This is effectively the third part of a trilogy. Would that be accurate to say?
The word effectively needs to be worked through here.
There were no plans to write a sequence of plays let alone a grand trilogy. The first two shows lent themselves to what appeared to be self-contained stories; “Fake ID” was about the struggle of my father, a Pakistani Muslim, in a part of the world which puts great stock in the question of identity. The play looked at his struggle with identity in that particular context.
The second show was about going to Pakistan for 5 days to find my father after he had been murdered. So, I had two shows, and again there were no plans to do this, which were about various aspects of my life that seemed like they were bookends.

The third play, “Partitions”, comes about as a response to what has been happening over the last 5 years; post Lockdown, Palestine feeds into it, just this idea that lines and partitions seem to inform so much of what is happening that is bad.
My own experience is in there in that I had two parents who were products of partitions, and products of British partition in particular. I think it just felt that it was time to look at partitions, personally, through my experience with my family but also on a wider political and historical scale; to weave the personal story into the bigger historical backdrop.
That sounds like it is substantially different from the previous works. A more dispassionate work?

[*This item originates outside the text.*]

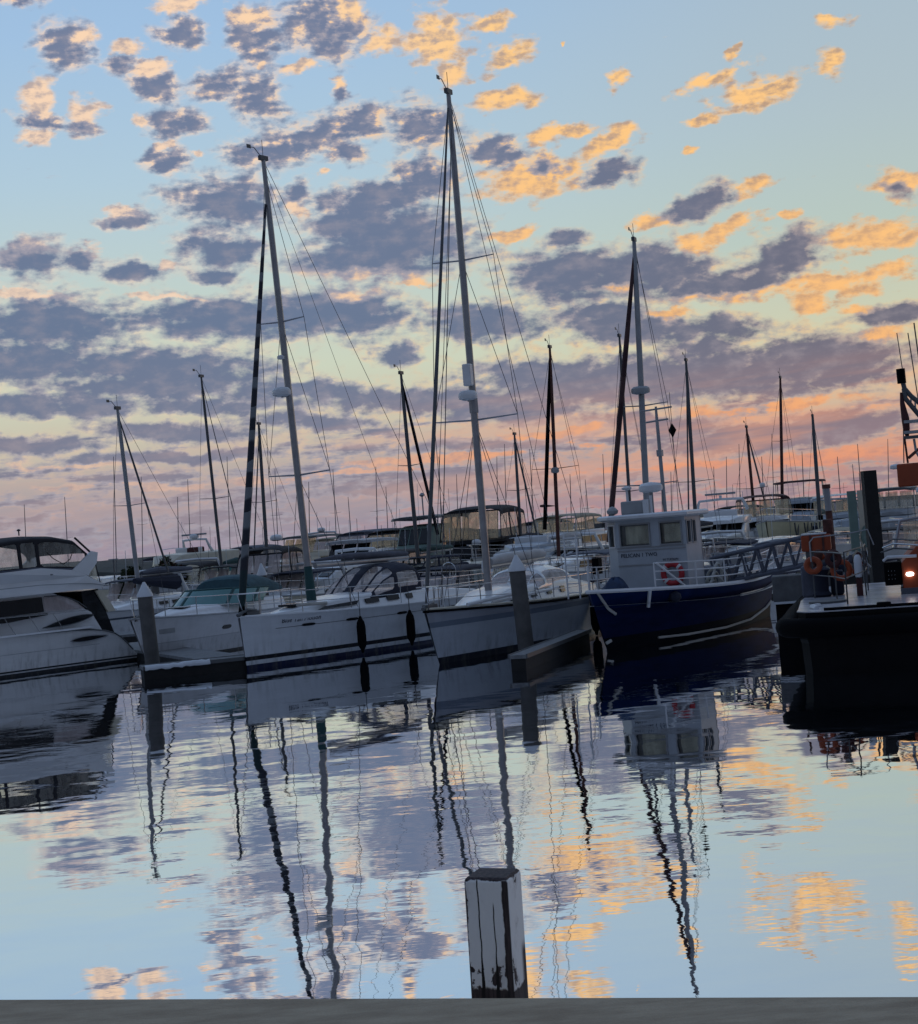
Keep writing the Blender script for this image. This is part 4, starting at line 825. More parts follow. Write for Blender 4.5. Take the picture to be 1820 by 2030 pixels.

I think so. It is not as immersive as the previous works. I am not as present, in the moment, within it, reliving a story. There are still moments of personal revelation, but there is a wider content and I go over the history of Ireland and the history of India, and the partitions there, and how this affected my mum’s family and my dad’s family.
It gives me an opportunity to bring in things like why Loyalists tend to be obsessed with Israel and I connect that to the relationship Nationalists have to Palestine. And I try to do this in a humorous and, I hope, revealing way.

Joe Nawaz – Partitions
Did you have to do a lot of research or did you feed in your already available knowledge?
I did have to do a fair bit of research, and I was amazed at where my research took me, from looking into the Sykes-Picot agreement between the British and the French post First World War, to the great betrayal of the Arabs.
I also had to look into the Save Ulster from Sodomy campaign which I had to google. That is something I wouldn’t recommend.
I really did have to tease out a fair few things and I did learn a lot along the way that I hadn’t already realised about Irish and Indian history and about the history of colonialism generally.